Twelve more British women have arrived at the camp in Syria in the last week and more are expected, our correspondent added.

Media caption,
Tasnime Akunjee, the lawyer for the family of Shamima Begum, expects her to be "damaged" by her ordeal

Earlier, the lawyer representing Ms Begum's family said she is "damaged" and will need mental health support. Tasnime Akunjee also said her family are prepared to raise her newborn baby away from "IS thinking".

He said Ms Begum - who is legally British - had still not been in contact with her family and the family are trying to get the government to provide travel documents for Ms Begum and her newborn son, who he said has a right to citizenship.
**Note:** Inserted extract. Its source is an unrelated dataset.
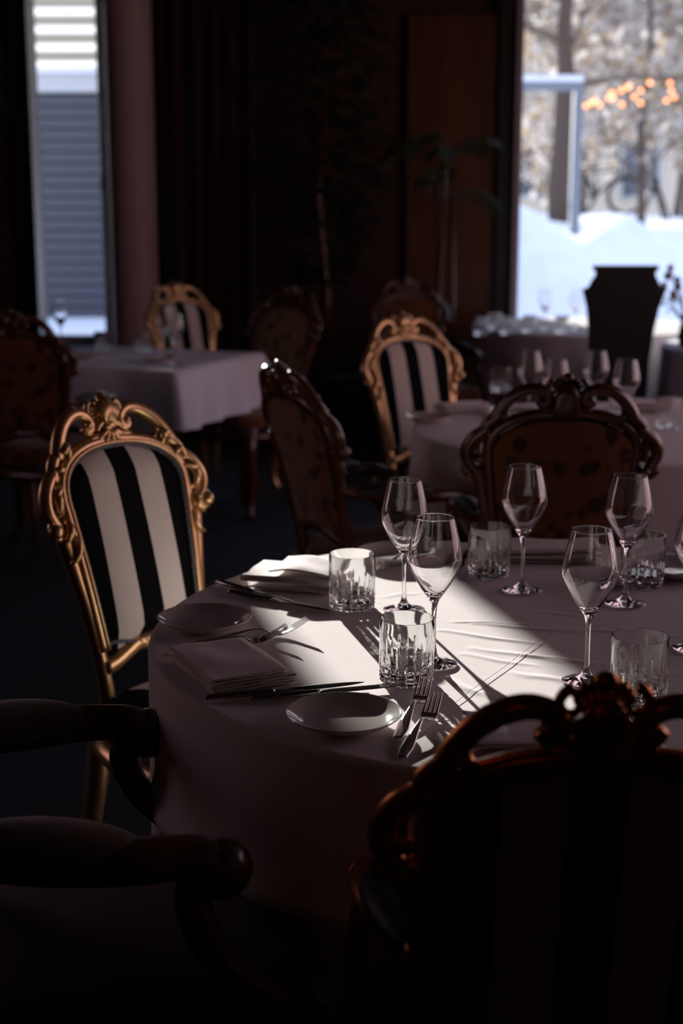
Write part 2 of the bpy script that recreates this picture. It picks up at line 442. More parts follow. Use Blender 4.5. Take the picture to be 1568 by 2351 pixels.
def carved_frame():
    m = MB()
    # inner moulding round the upholstery
    A = arch(24, .012)
    m.tube([bp(x, z, .004) for x, z in A], [.0135]*len(A), 12, molded, up=(0, 1, .3))
    m.tube([bp(x, z, .017) for x, z in arch(24, .005)], .0045, 6)
    # serpentine bottom rail
    m.tube([bp(x, .548+.016*cos(x/.15*PI)-(.006 if abs(x) < .03 else 0), .002) for x in [(-.155+.31*i/24) for i in range(25)]], .017, 12, molded, up=(0, 1, .3))
    for s in (-1, 1):
        # outer stile from the seat to the ear
        st = spl([(.152, .44), (.152, .50), (.157, .56), (.170, .65), (.186, .73), (.197, .785), (.206, .825)], 6)
        m.tube([bp(s*x, z, -.004) for x, z in st], [.0165-.002*sin(PI*i/len(st)) for i in range(len(st))], 12, molded, up=(0, 1, .3))
        # ear scroll
        sp = []
        for i in range(22):
            a = -PI*.6+i*.33; r = .021*(1-i/26)
            sp.append((.221+r*cos(a), .822+r*sin(a)))
        m.tube([bp(s*x, z, .004) for x, z in sp], [.0095*(1-.5*i/22) for i in range(22)], 8)
        m.ball(bp(s*.230, .815, .008), .0165, 14)
        # shoulder, rising in three C-curves to the crest
        sh = spl([(.212, .820), (.231, .846), (.232, .874), (.217, .900), (.196, .917), (.186, .928)], 6)
        m.tube([bp(s*x, z, .0) for x, z in sh], [.0125+.003*sin(PI*i/len(sh)) for i in range(len(sh))], 10, molded, up=(0, 1, .3))
        sh = spl([(.196, .905), (.187, .934), (.168, .952), (.155, .962)], 6)
        m.tube([bp(s*x, z, .002) for x, z in sh], .0135, 10, molded, up=(0, 1, .3))
        sh = spl([(.170, .945), (.152, .978), (.128, 1.004), (.098, 1.020), (.070, 1.022), (.048, 1.010), (.045, .992), (.058, .985), (.066, .995)], 7)
        m.tube([bp(s*x, z, .004) for x, z in sh], [.0150-.006*(i/len(sh))**2 for i in range(len(sh))], 12, molded, up=(0, 1, .3))
        m.ball(bp(s*.057, .997, .014), .0085, 10)
        # bridges between the shoulder and the inner arch
        for (a, b, r) in (((.150, .965), (.136, .945), .012), ((.190, .915), (.163, .905), .011), ((.215, .845), (.180, .848), .010), ((.203, .82), (.175, .80), .010)):
            m.tube([bp(s*a[0], a[1], .002), bp(s*(a[0]+b[0])/2, (a[1]+b[1])/2, .004), bp(s*b[0], b[1], .002)], [r, r*.8, r], 8)
        # acanthus leaves
        for (x, z, ang, ln, r) in ((.205, .845, 70, .05, .008), (.215, .865, 110, .045, .007), (.192, .83, -95, .045, .008), (.200, .815, -95, .030, .006),
                                   (.140, .972, -60, .032, .008), (.155, .962, 200, .03, .006), (.190, .925, 170, .028, .006), (.178, .80, -100, .06, .006)):
            a = math.radians(ang); pth = []
            for i in range(7):
                t = i/6; aa = a+.7*t*t; pth.append(bp(s*(x+ln*t*cos(aa)*.9), z+ln*t*sin(aa), .010+.010*sin(PI*t)))
            m.tube(pth, [r*(.35+.9*sin(PI*min(1, .15+.75*i/6))) for i in range(7)], 8)
    # crest: shell of petals over a collar with two C scrolls
    for k in range(-3, 4):
        a = math.radians(90+k*11.5); ln = .064-.004*abs(k)
        pth = [bp(ln*(.15+.85*i/7)*cos(a)*1.05, .988+ln*(.15+.85*i/7)*sin(a), .016+.010*sin(PI*i/7)) for i in range(8)]
        m.tube(pth, [.0042+.0052*sin(PI*min(1, .1+.85*i/7)) for i in range(8)], 8)
    m.ball(bp(0, 1.046, .012), .014, 12, (1, .7, .9))
    m.ball(bp(0, .990, .016), .013, 12, (1.5, .8, .9))
    m.tube([bp(.036*sin(t), .983+.016*cos(t), .014) for t in [i*.3-1.5 for i in range(11)]], .007, 8)
    for k in range(-2, 3):
        a = math.radians(-90+k*26)
        m.tube([bp(.034*t*cos(a)*1.5, .985+.030*t*sin(a), .018) for t in (.1, .4, .7, 1)], [.006, .0065, .005, .002], 7)
    for s in (-1, 1):
        sp = []
        for i in range(18):
            a = PI*.5+i*.36; r = .019*(1-i/22); sp.append((s*(.034-r*cos(a)*.9), 1.022+r*sin(a)))
        m.tube([bp(x, z, .010) for x, z in sp], [.007*(1-.5*i/18) for i in range(18)], 7)
        m.tube([bp(s*x, z, .006) for x, z in ((.01, .965), (.03, .972), (.055, .970), (.075, .958))], [.012, .012, .010, .006], 8)
    # solid backing behind the crest
    m.tube([bp(0, z, -.004) for z in (.95, .98, 1.01, 1.035)], [.030, .034, .030, .012], 12, up=(0, 1, .3), flat=.35)
    return m

def make_chair(fmat, pmat, bmat, smat, name='armchair', arm_mat=None, arms=True, ak=1.0):
    r = thing(name)
    carved_frame().build('back_frame', fmat, r)
    panel_mesh(True, .024).build('upholstered_back', pmat, r)
    panel_mesh(False, .012).build('back_panel', bmat, r)
    br = MB(); A = arch(60, -.001); n = len(A)
    for ph in (0, PI):   # two twisted strands
        br.tube([bp(x+.0028*cos(i*1.1+ph)*.5, z+.0028*sin(i*1.1+ph)*.5, .013+.0028*sin(i*1.1+ph)) for i, (x, z) in enumerate(A)], .0034, 6)
    br.tube([bp(-.14+.28*i/60, .566+.010*cos(i/30*PI), .013+.002*sin(i*1.5)) for i in range(61)], .0045, 6)
    br.build('braid_trim', BRAID, r)
    # seat
    sh = lambda a, q: (abs(cos(a))**q*(1 if cos(a) >= 0 else -1), abs(sin(a))**q*(1 if sin(a) >= 0 else -1))
    vs = []; fs = []; N = 40
    prof = [(1.0, .425), (1.02, .438), (1.01, .462), (.94, .480), (.75, .492), (.4, .498), (.05, .5)]
    for rr, z in prof:
        for k in range(N):
            cx, cy = sh(2*PI*k/N, .55); wd = .245+.018*cy
            vs.append((cx*wd*rr, cy*.232*rr+.005, z))
    for j in range(len(prof)-1):
        for k in range(N): fs.append((j*N+k, j*N+(k+1) % N, (j+1)*N+(k+1) % N, (j+1)*N+k))
    fs.append(tuple(range(N-1, -1, -1))); fs.append(tuple(6*N+k for k in range(N)))
    MB().add(vs, fs).build('seat', smat, r)
    m = MB(); P = []
    for k in range(N+1):
        a = 2*PI*k/N; cx, cy = sh(a, .55); P.append((cx*(.25+.018*cy), cy*.236+.005, .395-.012*abs(cos(2*a))))
    m.tube(P, .026, 10, molded, up=(0, 0, 1), caps=False)
    m.ball((0, .255, .375), .026, 12, (1.6, .5, 1))
    m.build('seat_rail', fmat, r)
    for s in (-1, 1):
        m = MB(); L = spl([(s*.235, .215, .42), (s*.262, .243, .34), (s*.250, .232, .22), (s*.232, .212, .10), (s*.243, .226, .03), (s*.250, .236, .012)], 6)
        m.tube(L, [.036-.020*min(1, i/(len(L)*.7)) + (.010 if i > len(L)-4 else 0) for i in range(len(L))], 12)
        m.build('leg', fmat, r)
        m = MB(); L = spl([(s*.17, -.225, .43), (s*.18, -.235, .30), (s*.19, -.262, .15), (s*.20, -.30, .012)], 6)
        m.tube(L, [.028-.012*i/len(L) for i in range(len(L))], 10); m.build('leg', fmat, r)
        if not arms: continue
        # arm
        m = MB(); L = spl([(s*.172, yb(.70)+.01, .700), (s*.196, -.20, .685), (s*.220, -.10, .672), (s*.242, .0, .668), (s*.240, .07, .662), (s*.238, .115, .640)], 6)
        m.tube(L, [ak*(.015+.006*sin(PI*i/len(L)) + (.010*max(0, (i/len(L)-.72)/.28))) for i in range(len(L))], 12, up=(0, 0, 1))
        m.ball((s*.239, .112, .642), .028*ak, 14, (.95, 1, 1))
        m.tube([(s*.239+(.012*cos(a)*(1)), .118+.022*cos(a), .640+.022*sin(a)) for a in [i*.4 for i in range(12)]], .006, 6)
        m.build('arm', fmat, r)
        m = MB(); L = spl([(s*.238, .085, .640), (s*.246, .075, .60), (s*.258, .10, .54), (s*.256, .165, .47), (s*.245, .205, .415)], 6)
        m.tube(L, [ak*(.020-.004*sin(PI*i/len(L))) for i in range(len(L))], 10); m.build('arm_support', fmat, r)
        m = MB(); L = [(s*(.193+.042*i/16), -.225+.235*i/16, .693-.010*i/16+.004*sin(PI*i/16)) for i in range(17)]
        m.tube(L, [max(.004, ak*.031*min(1, sin(PI*(.04+.92*i/16))**.45)) for i in range(17)], 14, up=(0, 0, 1), flat=.75)
        m.build('arm_pad', arm_mat or smat, r)
    return r
def face(fx, fy): return math.atan2(-fx, fy)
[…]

Ms Begum left the UK in February 2015 with two other schoolgirls, Kadiza Sultana and Amira Abase. Kadiza is thought to have died when a house was blown up, and the fate of Amira is unknown.

Mr Akunjee also called for an "urgent inquiry" into how Ms Begum and the other schoolgirls were able to travel to Syria.

Image source, Met Police
Image caption,
Kadiza Sultana, Amira Abase and Shamima Begum (l-r) in photos issued by police

Previously, Ms Begum said she escaped from Baghuz, Islamic State's last stronghold in eastern Syria, two weeks ago.

Her husband, a Dutch convert to Islam, is thought to have surrendered to a group of Syrian fighters.

Under international law, the UK is obliged to let a Briton without the claim to another nationality return home.

But the government does not have consular staff in Syria, and says it will not risk any lives to help Britons who have joined a banned terrorist group.

If Ms Begum is able to reach a British consulate in a recognised country, it is thought security chiefs could "manage" her return.